In the data below, find each line containing the string "part" and return it.

-=-=-=-=-

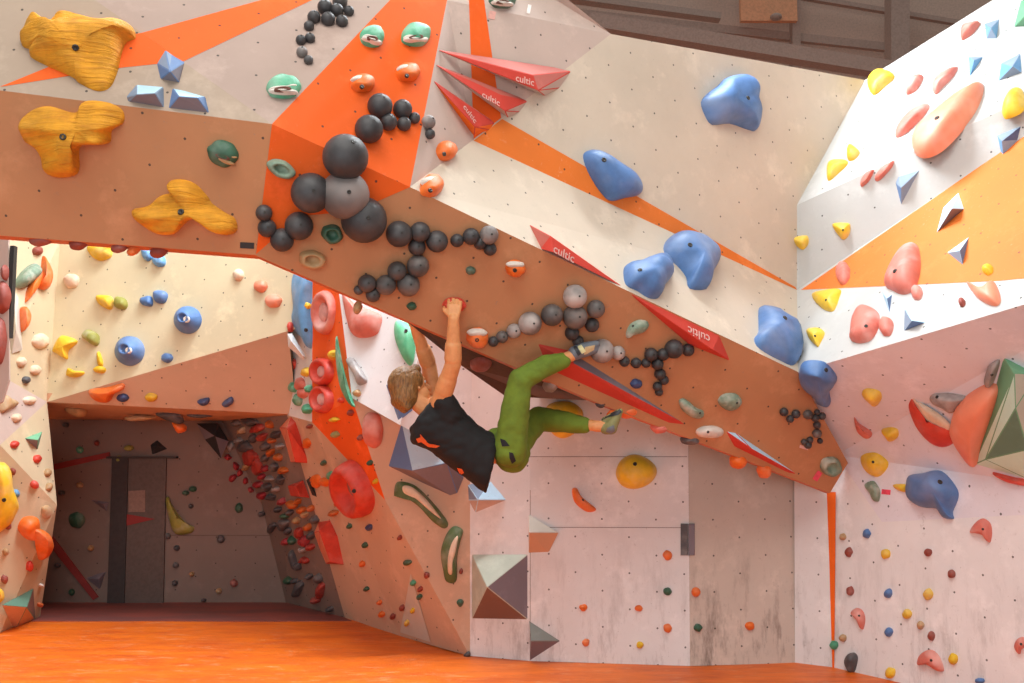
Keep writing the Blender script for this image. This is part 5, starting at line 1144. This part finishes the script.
for lab, x, y, rx, ry, m in (('yellow green hold above the left door jamb', 119,460,4.5,4.5,OLV),('olive hold above the cave door', 129,448,5,3,OLV),('green hold high on the left of the cave wall', 80,450,3.5,3.5,GN),('round dark green ball hold left of the cave door', 77,520,8.5,8,GND),
  ('small dark hold left of the ball hold', 62,493,3.5,2.5,GRD),('small brown hold above the dark pyramid by the door', 80,485,3.5,3,TAN),('dark green chip low on the left cave wall', 72,592,3,3.5,GND),('small brown chip low left in the cave', 91,548,3,3,TAN),('dark chip low left near the red bar', 58,565,3,2.5,GRD),
  ('dark chip on the right door jamb line, upper', 168,536,3,3,GRD),('dark chip beside the door, lower left of the sloper', 177,548,3,3,GRD),('round dark chip beside the cave door halfway down', 176,565,3,3,GRD),('dark chip low beside the cave door', 175,583,3,3,GRD),('dark chip below the seam, right part of the cave wall', 221,539,4,4,GRD),
  ('dark hold above the seam right of the middle', 239,508,4,5,GND),('brown dark chip low in the right part of the cave wall', 234,583,4,4,RDP),('faint chip low middle of the cave wall', 219,591,3,3,TAN),('dark chip at the floor line of the cave', 204,600,2.5,2,GRD),('small green chip above the sloper, left', 186,493,3.5,2.5,GND),
  ('green chip above the sloper, right', 193,489,4,3,GND),('small dark chip under the green ones', 191,506,2.5,2.5,GRD),('dark chip in the upper left of the cave under the ceiling', 66,425,3.5,2.5,GRD),('brown chip under the ceiling, upper left', 97,443,2.5,3,RDP),('faint brown chip in the middle of the wall below the seam', 192,574,2.5,2.5,TAN)):
    cave(lab, el(x, y, rx, ry), .05, m)
cave('yellow and brown sloper hold right of the cave door', [(166,500),(169,497),(172,505),(185,522),(194,527),(191,533),(176,534),(170,520)], .09, OLV)
# red painted bars on the cave wall and the seam
V_RDK = wallmat('dark_red_paint', (0.30, 0.035, 0.03), 0.3, dots=False)
PW = (d1, Vector((0, -1, 0)))
def bar(label, pts, m, name='wall_bar', t=0.02):
    bm = bmesh.new(); pl = (Vector((0, 10.04-t, 0)), Vector((0, -1, 0))); a = [bm.verts.new(on(pl, *p)) for p in pts]; b = [bm.verts.new(v.co+Vector((0, t, 0))) for v in a]
    bm.faces.new(a); bm.faces.new(b[::-1]); k = len(a)
    for i in range(k): bm.faces.new([a[i], a[(i+1)%k], b[(i+1)%k], b[i]])
    bmesh.ops.recalc_face_normals(bm, faces=bm.faces); p = sum((v.co for v in bm.verts), Vector())/len(bm.verts)
    return mesh_obj(name, bm, m, p, smooth=False)
tag(bar('', [(54,464),(109,452),(110,457),(54,470)], V_RDK), 'dark red bar rising to the right on the left cave wall', 'bar', 'red bars in the cave')
tag(bar('', [(45,527),(49,532),(98,597),(93,600),(45,540)], V_RDK), 'dark red bar slanting down to the floor on the left cave wall', 'bar', 'red bars in the cave')
# door recess at the back of the cave
o = bar('', [(107,603),(112,458),(128,458),(124,603)], plain('dark_door_jamb', (0.05, 0.04, 0.038), 0.7), 'trim_1', 0.05); o['kind'] = 'structure'
o = bar('', [(124,603),(128,458),(166,458),(163,603)], plain('brown_door', (0.13, 0.095, 0.08), 0.6), 'door_1', 0.03); o['kind'] = 'structure'
o = bar('', [(106,456.5),(176,456.5),(176,458.5),(106,458.5)], plain('door_head', (0.05, 0.035, 0.03), 0.6), 'trim_2', 0.07); o['kind'] = 'structure'
tag(bar('', [(128.5,491),(145,490),(145,512),(128.5,512)], plain('pale_paper', (0.30, 0.20, 0.16), 0.8), 'paper_notice', 0.035), 'pale blank paper sheet fixed to the cave door', 'paper')
tag(bar('', [(125.5,514),(155,519),(125.5,526)], V_RDK, 'pennant', 0.04), 'red triangular pennant-shaped plate on the cave door', 'sign')
for y0, x0, x1 in ((535, 166, 280),):
    o = bar('', [(x0,y0),(x1,y0),(x1,y0+.8),(x0,y0+.8)], plain('panel_seam', (0.16, 0.11, 0.09), 0.8), 'trim_3', 0.004); o['kind'] = 'structure'
# dense holds on the right side wall of the cave
rnd = random.Random(11)
SPOTS = [(231,447,'grey'),(237,423,'dark'),(250,421,'dark'),(243,430,'brown'),(258,428,'red'),(263,436,'red'),(271,424,'orange'),(273,440,'orange'),(266,446,'dark'),(277,434,'dark'),(245,447,'dark'),(240,440,'grey'),(252,458,'red'),(258,466,'red'),(266,458,'dark'),(272,452,'orange'),(279,457,'orange'),(266,468,'crimson'),(275,467,'dark'),(284,470,'orange'),(263,476,'crimson'),(271,478,'grey'),(281,480,'dark'),(259,484,'crimson'),(268,487,'dark'),(277,489,'grey'),(263,495,'crimson'),(272,497,'dark'),(283,501,'crimson'),(293,505,'orange'),(299,501,'orange'),(303,510,'orange'),(312,508,'orange'),(291,512,'dark'),(262,514,'dark'),(273,527,'dark'),(284,524,'dark'),(289,531,'dark'),(298,520,'brown'),(306,514,'brown'),(316,519,'dark'),(309,527,'orange'),(300,533,'red'),(287,541,'crimson'),(293,540,'green'),(305,541,'crimson'),(311,547,'red'),(304,549,'grey'),(312,535,'dark'),(294,560,'dark'),(299,566,'dark'),(305,560,'red'),(299,588,'dark'),(296,580,'dark'),(289,580,'green'),(310,576,'dark'),(319,578,'dark'),(321,590,'red'),(316,600,'red'),(331,609,'dark'),(247,466,'brown'),(240,473,'crimson'),(236,466,'crimson'),(228,457,'crimson'),(246,481,'crimson'),(251,490,'crimson'),(233,478,'crimson'),(325,532,'orange'),(335,513,'orange'),(340,503,'orange'),(286,516,'green'),(279,509,'dark'),(281,446,'grey'),(254,438,'dark')]
CM = {'grey': GRY, 'dark': GRD, 'brown': TAN, 'red': holdmat('dull_red_resin', (0.42, 0.045, 0.03), 0.6, 0.1), 'orange': holdmat('dull_orange_resin', (0.55, 0.13, 0.02), 0.6, 0.1), 'crimson': holdmat('crimson_resin', (0.38, 0.03, 0.04), 0.6, 0.1), 'green': GND}
BIG = {(231,447):(4,5),(250,421):(8,4),(245,447):(7,6),(258,428):(7,4),(252,458):(8,9),(258,466):(5,9),(263,436):(5,4),(284,524):(5,6),(273,527):(3,6),(300,533):(4,6),(305,541):(5,6),(299,588):(4.5,8.5),(294,560):(3,9),(321,590):(4,9),(293,505):(6,4),(277,434):(5,4),(281,480):(4,5)}
used = {}
def where(x, y):
    v = 'ceiling edge' if y < 432 else 'upper part' if y < 462 else 'middle' if y < 500 else 'lower middle' if y < 545 else 'near the mat'
    return v
BYX = sorted(SPOTS)
for x, y, c in SPOTS:
    # nearest other hold that is already distinguishable
    nb = min((s for s in SPOTS if (s[0], s[1]) != (x, y) and s[2] != c), key=lambda s: (s[0]-x)**2+(s[1]-y)**2)
    dx, dy = x-nb[0], y-nb[1]; side = ('right of' if dx > 0 else 'left of') if abs(dx) > abs(dy) else ('below' if dy > 0 else 'above')
    rx, ry = BIG.get((x, y), (rnd.uniform(2.6, 4.2), rnd.uniform(2.6, 4.4)))
    sz = 'large' if rx*ry > 28 else 'small'
    k = (sz, c, where(x, y), side, nb[2])
    lab = f'{sz} {c} hold {side} a {nb[2]} one, crowded cave wall, {where(x, y)}'
    used.setdefault(lab, []).append((x, y, rx, ry, c))
for lab, lst in used.items():
    lst.sort()
    for i, (x, y, rx, ry, c) in enumerate(lst):
        L2 = lab
        if len(lst) == 2: L2 = ('left ' if i == 0 else 'right ')+lab
        elif len(lst) > 2: L2 = (('leftmost ', 'second ', 'third ', 'fourth ', 'fifth ')[i])+lab
        hold('cave_hold', L2, el(x, y, rx, ry, rnd.uniform(-.5, .5), 9, 0.22), 0.06, CM[c], group='crowded holds on the right cave wall', lump=0.12)
# ------------------------------------------------------------------ hall beyond the wall tops
def beam(x0, y0, x1, y1, Y, h, d, label, name='steel_beam', mat=M_BEAM):
    a, b = at(x0, y0, Y), at(x1, y1, Y); dv = b-a; c = (a+b)/2; bm = bmesh.new()
    bmesh.ops.create_cube(bm, size=1.0)
    ang = math.atan2(dv.z, dv.x); M = Matrix.Translation(c) @ Matrix.Rotation(-ang, 4, 'Y') @ Matrix.Diagonal((dv.length, d, h, 1)); bmesh.ops.transform(bm, matrix=M, verts=bm.verts)
    return tag(mesh_obj(name, bm, mat, c, smooth=False), label, 'beam')
beam(540, -6, 720, 18, 15.5, .10, .2, 'dark beam running along the hall wall at the top edge left of the peach board')
beam(590, 22, 1010, 90, 15.0, .22, .25, 'brown horizontal girder just above the climbing wall top')
beam(560, 12, 1000, 60, 16.6, .14, .1, 'thin brown rail high on the far hall wall')
beam(897, -10, 897, 90, 15.8, .30, .3, 'broad brown upright column near the right wall slope', 'steel_column')
beam(795, -10, 795, 70, 16.5, .14, .2, 'thin brown upright right of the peach board', 'steel_column')
beam(700, -20, 1000, 30, 16.8, .08, .1, 'thin dark rail crossing the hall wall behind the column')
tag(bar_ := mesh_obj('wall_board', (lambda bm: (boxm(bm, at(768, 3, 16.2), (0.95, 0.1, 0.66)), bm)[1])(bmesh.new()), M_PEACH, at(768, 3, 16.2), smooth=False), 'peach rectangular board on the hall wall at the top edge', 'board')
bm = bmesh.new(); ellip(bm, at(776, 17, 16.0), Vector((1, 0, 0)), Vector((0, 1, 0)), Vector((0, 0, 1)), .10, .1, .06, 12); cap(bm, at(776, 17, 16.0), at(774, 16, 16.2), .03, .03)
tag(mesh_obj('spot_lamp', bm, M_BEAM, at(776, 17, 15.6)), 'small dark spot lamp in front of the peach board corner', 'lamp')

-=-=-=-=-

> Finished exercise
Keep writing the Blender script for this image. This is part 5, starting at line 1144. This part finishes the script.
  ('dark chip on the right door jamb line, upper', 168,536,3,3,GRD),('dark chip beside the door, lower left of the sloper', 177,548,3,3,GRD),('round dark chip beside the cave door halfway down', 176,565,3,3,GRD),('dark chip low beside the cave door', 175,583,3,3,GRD),('dark chip below the seam, right part of the cave wall', 221,539,4,4,GRD),
  ('dark hold above the seam right of the middle', 239,508,4,5,GND),('brown dark chip low in the right part of the cave wall', 234,583,4,4,RDP),('faint chip low middle of the cave wall', 219,591,3,3,TAN),('dark chip at the floor line of the cave', 204,600,2.5,2,GRD),('small green chip above the sloper, left', 186,493,3.5,2.5,GND),
    v = 'ceiling edge' if y < 432 else 'upper part' if y < 462 else 'middle' if y < 500 else 'lower middle' if y < 545 else 'near the mat'